Data extract —
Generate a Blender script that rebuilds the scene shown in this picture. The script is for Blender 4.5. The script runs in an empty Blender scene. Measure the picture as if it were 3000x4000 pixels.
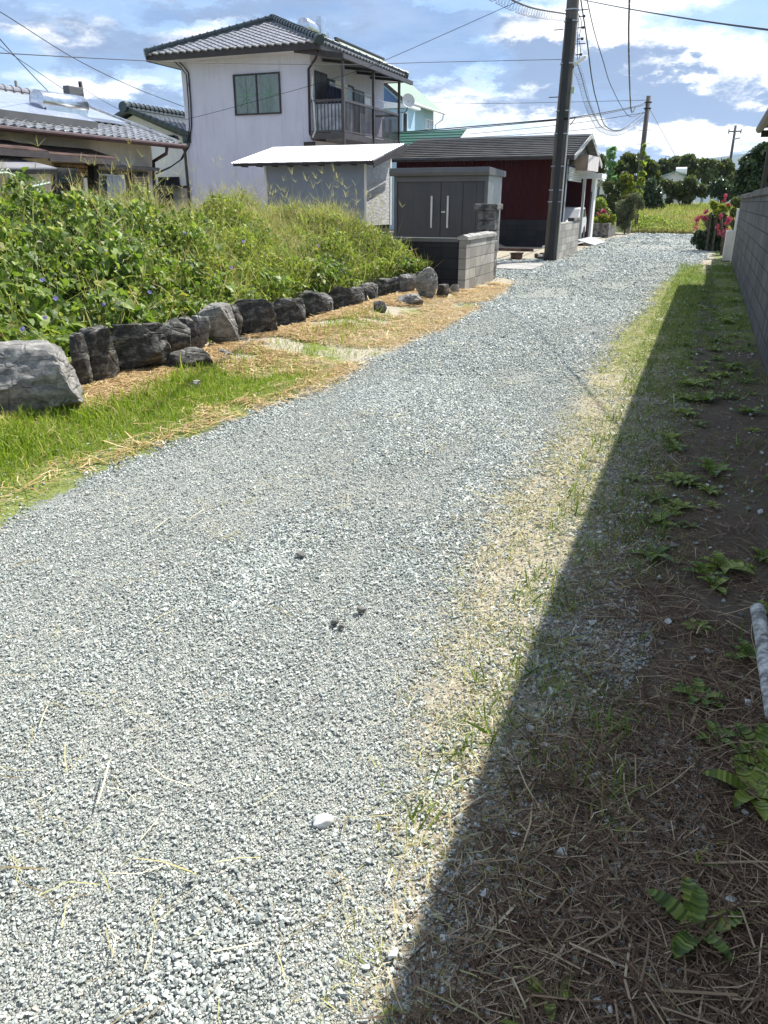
import bpy, math, random
import numpy as np
from mathutils import Vector, Matrix
R = math.radians
sc = bpy.context.scene
# ------------------------------------------------------------------ camera
F, PITCH, YAW, EYE = 3000.0, math.atan(1210/3000), R(21.6), 1.55
cd = bpy.data.cameras.new('camera'); cam = bpy.data.objects.new('camera', cd); sc.collection.objects.link(cam)
cd.sensor_fit = 'VERTICAL'; cd.sensor_height = 36; cd.sensor_width = 27; cd.lens = 36*F/4000
cd.clip_start = 0.05; cd.clip_end = 20000
cam.location = (0, 0, EYE); cam.rotation_euler = (R(90)-PITCH, 0, YAW); sc.camera = cam
# ------------------------------------------------------------------ sun and sky
SUN_AZ, SUN_EL = R(27), R(52.3)            # azimuth from +Y towards +X
SKY_STR, CLOUD_STR = 0.12, 0.86
sd = bpy.data.lights.new('sun', 'SUN'); so = bpy.data.objects.new('sun', sd); sc.collection.objects.link(so)
sd.energy = 5.0; sd.angle = R(0.53); sd.color = (1, .955, .88)
tosun = Vector((math.sin(SUN_AZ)*math.cos(SUN_EL), math.cos(SUN_AZ)*math.cos(SUN_EL), math.sin(SUN_EL)))
so.rotation_euler = tosun.to_track_quat('Z', 'Y').to_euler(); so.location = (5, 5, 30)
sc.view_settings.view_transform = 'Standard'; sc.view_settings.look = 'None'
sc.view_settings.exposure = 0.82; sc.view_settings.gamma = 1.0
sc.cycles.max_bounces = 6; sc.cycles.transparent_max_bounces = 12; sc.cycles.diffuse_bounces = 3

def ray(u, v):                              # photo pixel -> direction
    a = (u-1500)/F; b = (2000-v)/F; cp, sp = math.cos(PITCH), math.sin(PITCH); cy, sy = math.cos(YAW), math.sin(YAW)
    f = cp+sp*b; z = -sp+cp*b
    return Vector((a*cy-f*sy, a*sy+f*cy, z))
def G(u, v, z=0.0):
    d = ray(u, v); t = (z-EYE)/d.z; return Vector((d.x*t, d.y*t, z))
def atX(u, v, X):
    d = ray(u, v); t = X/d.x; return Vector((X, d.y*t, EYE+d.z*t))
def atY(u, v, Y):
    d = ray(u, v); t = Y/d.y; return Vector((d.x*t, Y, EYE+d.z*t))
def depth(p):
    return -(p.x)*math.sin(YAW)*math.cos(PITCH)+p.y*math.cos(YAW)*math.cos(PITCH)-(p.z-EYE)*math.sin(PITCH)

# world with clouds set by direction
w = bpy.data.worlds.new('World'); sc.world = w; w.use_nodes = True; nt = w.node_tree; nt.nodes.clear()
class NB:                                    # tiny node builder
    def __init__(s, nt): s.nt = nt
    def n(s, t, **k):
        nd = s.nt.nodes.new('ShaderNode'+t)
        for a, b in k.items(): setattr(nd, a, b)
        return nd
    def put(s, sock, v):
        if hasattr(v, 'bl_idname') and 'Socket' in v.bl_idname: s.nt.links.new(v, sock)
        elif v is not None: sock.default_value = v
    def m(s, op, a, b=None, c=None, clamp=False):
        nd = s.n('Math', operation=op, use_clamp=clamp)
        s.put(nd.inputs[0], a)
        if b is not None: s.put(nd.inputs[1], b)
        if c is not None: s.put(nd.inputs[2], c)
        return nd.outputs[0]
    def noise(s, vec, scale, det=4, rough=.55, dist=0.0):
        nd = s.n('TexNoise'); s.put(nd.inputs['Vector'], vec)
        nd.inputs['Scale'].default_value = scale; nd.inputs['Detail'].default_value = det
        nd.inputs['Roughness'].default_value = rough; nd.inputs['Distortion'].default_value = dist
        return nd.outputs['Fac']
    def ramp(s, fac, stops, interp='LINEAR'):
        nd = s.n('ValToRGB'); cr = nd.color_ramp; cr.interpolation = interp
        while len(cr.elements) < len(stops): cr.elements.new(0.5)
        for e, (p, c) in zip(cr.elements, stops):
            e.position = p; e.color = (*c, 1) if len(c) == 3 else c
        s.put(nd.inputs[0], fac); return nd.outputs[0]
    def mix(s, f, a, b, blend='MIX'):
        nd = s.n('Mix', data_type='RGBA', blend_type=blend)
        s.put(nd.inputs[0], f); s.put(nd.inputs[6], (*a, 1) if isinstance(a, tuple) else a); s.put(nd.inputs[7], (*b, 1) if isinstance(b, tuple) else b)
        return nd.outputs[2]
    def smooth(s, v, lo, hi):
        nd = s.n('MapRange', interpolation_type='SMOOTHSTEP'); s.put(nd.inputs[0], v)
        nd.inputs[1].default_value = lo; nd.inputs[2].default_value = hi; return nd.outputs[0]
    def mapping(s, vec, scale=(1, 1, 1), rot=(0, 0, 0), loc=(0, 0, 0)):
        nd = s.n('Mapping'); s.put(nd.inputs[0], vec); nd.inputs['Scale'].default_value = scale
        nd.inputs['Rotation'].default_value = rot; nd.inputs['Location'].default_value = loc; return nd.outputs[0]
def build_world():
    b = NB(nt)
    sky = b.n('TexSky', sky_type='NISHITA'); sky.sun_disc = False; sky.sun_elevation = SUN_EL; sky.sun_rotation = SUN_AZ
    sky.air_density = 1.0; sky.dust_density = .25; sky.ozone_density = 2.5; sky.altitude = 600
    tc = b.n('TexCoord').outputs['Generated']
    sep = b.n('SeparateXYZ'); nt.links.new(tc, sep.inputs[0]); x, y, z = sep.outputs
    az = b.m('ARCTAN2', x, y); el = b.m('ARCSINE', z)
    cv = b.n('CombineXYZ'); b.put(cv.inputs[0], az); b.put(cv.inputs[1], b.m('MULTIPLY', el, 2.2)); cv = cv.outputs[0]
    wn = b.n('TexNoise'); b.put(wn.inputs['Vector'], cv); wn.inputs['Scale'].default_value = 7; wn.inputs['Detail'].default_value = 10; wn.inputs['Roughness'].default_value = .68
    sp = b.n('SeparateColor'); nt.links.new(wn.outputs['Color'], sp.inputs[0])
    azw = b.m('ADD', az, b.m('MULTIPLY', b.m('SUBTRACT', sp.outputs[0], .5), .30))
    elw = b.m('ADD', el, b.m('MULTIPLY', b.m('SUBTRACT', sp.outputs[1], .5), .13))
    def blob(u, v, ru, rv, k=1.0):
        d = ray(u, v).normalized(); a0 = math.atan2(d.x, d.y); e0 = math.asin(d.z)
        p = b.m('MULTIPLY', b.m('SUBTRACT', azw, a0), F/ru*.98); q = b.m('MULTIPLY', b.m('SUBTRACT', elw, e0), F/rv)
        r = b.m('ADD', b.m('MULTIPLY', p, p), b.m('MULTIPLY', q, q))
        return b.m('MULTIPLY', b.m('SUBTRACT', 1, r, clamp=True), k)
    fb = b.noise(cv, 5, 9, .62, .3); fb2 = b.noise(b.mapping(cv, (1, 1.6, 1), loc=(3, 1, 0)), 9, 8, .6)
    cover = None; dark = None
    for t in [(2500, 130, 560, 190, 1), (2850, 320, 520, 230, 1.2), (2550, 250, 500, 160, .8), (1000, 60, 500, 60, .55), (350, 420, 500, 70, .6), (2180, 120, 300, 150, .9), (2450, 560, 700, 130, .9), (2800, 640, 500, 90, .6), (2050, 330, 500, 90, .55),
              (1950, 450, 600, 110, .7), (650, 190, 420, 75, .65), (250, 110, 300, 60, .6), (800, 130, 200, 40, .5), (520, 330, 420, 90, .45), (1500, 420, 500, 80, .4), (200, 300, 300, 50, .3)]:
        q = blob(*t); cover = q if cover is None else b.m('MAXIMUM', cover, q)
    for t in [(2420, 400, 520, 100, 1), (2150, 250, 420, 110, .95), (1500, 60, 700, 110, .8), (1700, 200, 500, 90, .7), (2900, 445, 330, 60, .8), (350, 150, 500, 90, .6), (400, 420, 600, 60, .6), (1650, 330, 500, 50, .5), (1000, 30, 700, 60, .6), (2500, 655, 900, 45, .75), (100, 30, 500, 60, .6)]:
        q = blob(*t); dark = q if dark is None else b.m('MAXIMUM', dark, q)
    gen = b.smooth(fb, .46, .72)
    cover = b.m('ADD', b.m('MULTIPLY', cover, 1.15), b.m('MULTIPLY', b.m('SUBTRACT', fb2, .5), 1.9))
    cov = b.m('MAXIMUM', b.smooth(cover, .14, .66), b.m('MULTIPLY', gen, .35))
    # clear patch upper right stays open
    clear = blob(2960, 30, 330, 110, 1.6); cov = b.m('MULTIPLY', cov, b.m('SUBTRACT', 1, clear, clamp=True))
    dk = b.smooth(b.m('ADD', dark, b.m('MULTIPLY', b.m('SUBTRACT', fb, .5), 1.5)), .12, .55)
    ccol = b.mix(dk, (1.0, 1.0, 1.0), (.19, .265, .41))
    veil = b.mix(b.smooth(fb2, .3, .75), (.155, .265, .47), (.30, .39, .56))
    bg1 = b.n('Background'); nt.links.new(sky.outputs[0], bg1.inputs[0]); bg1.inputs[1].default_value = SKY_STR
    bg2 = b.n('Background'); nt.links.new(b.mix(b.smooth(el, .2, .4), b.mix(cov, veil, ccol), (.78, .84, .92)), bg2.inputs[0]); bg2.inputs[1].default_value = CLOUD_STR
    ms = b.n('MixShader'); total = b.m('MAXIMUM', b.m('MAXIMUM', cov, b.m('MULTIPLY', dk, .95)), .6)
    high = b.m('ADD', .30, b.m('MULTIPLY', gen, .55)); k = b.smooth(el, .20, .40)
    b.put(ms.inputs[0], b.m('ADD', b.m('MULTIPLY', total, b.m('SUBTRACT', 1, k)), b.m('MULTIPLY', high, k)))
    nt.links.new(bg1.outputs[0], ms.inputs[1]); nt.links.new(bg2.outputs[0], ms.inputs[2])
    o = b.n('OutputWorld'); nt.links.new(ms.outputs[0], o.inputs[0])
build_world()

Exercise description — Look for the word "scene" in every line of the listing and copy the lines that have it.

Result for this task —
Generate a Blender script that rebuilds the scene shown in this picture. The script is for Blender 4.5. The script runs in an empty Blender scene. Measure the picture as if it were 3000x4000 pixels.
sc = bpy.context.scene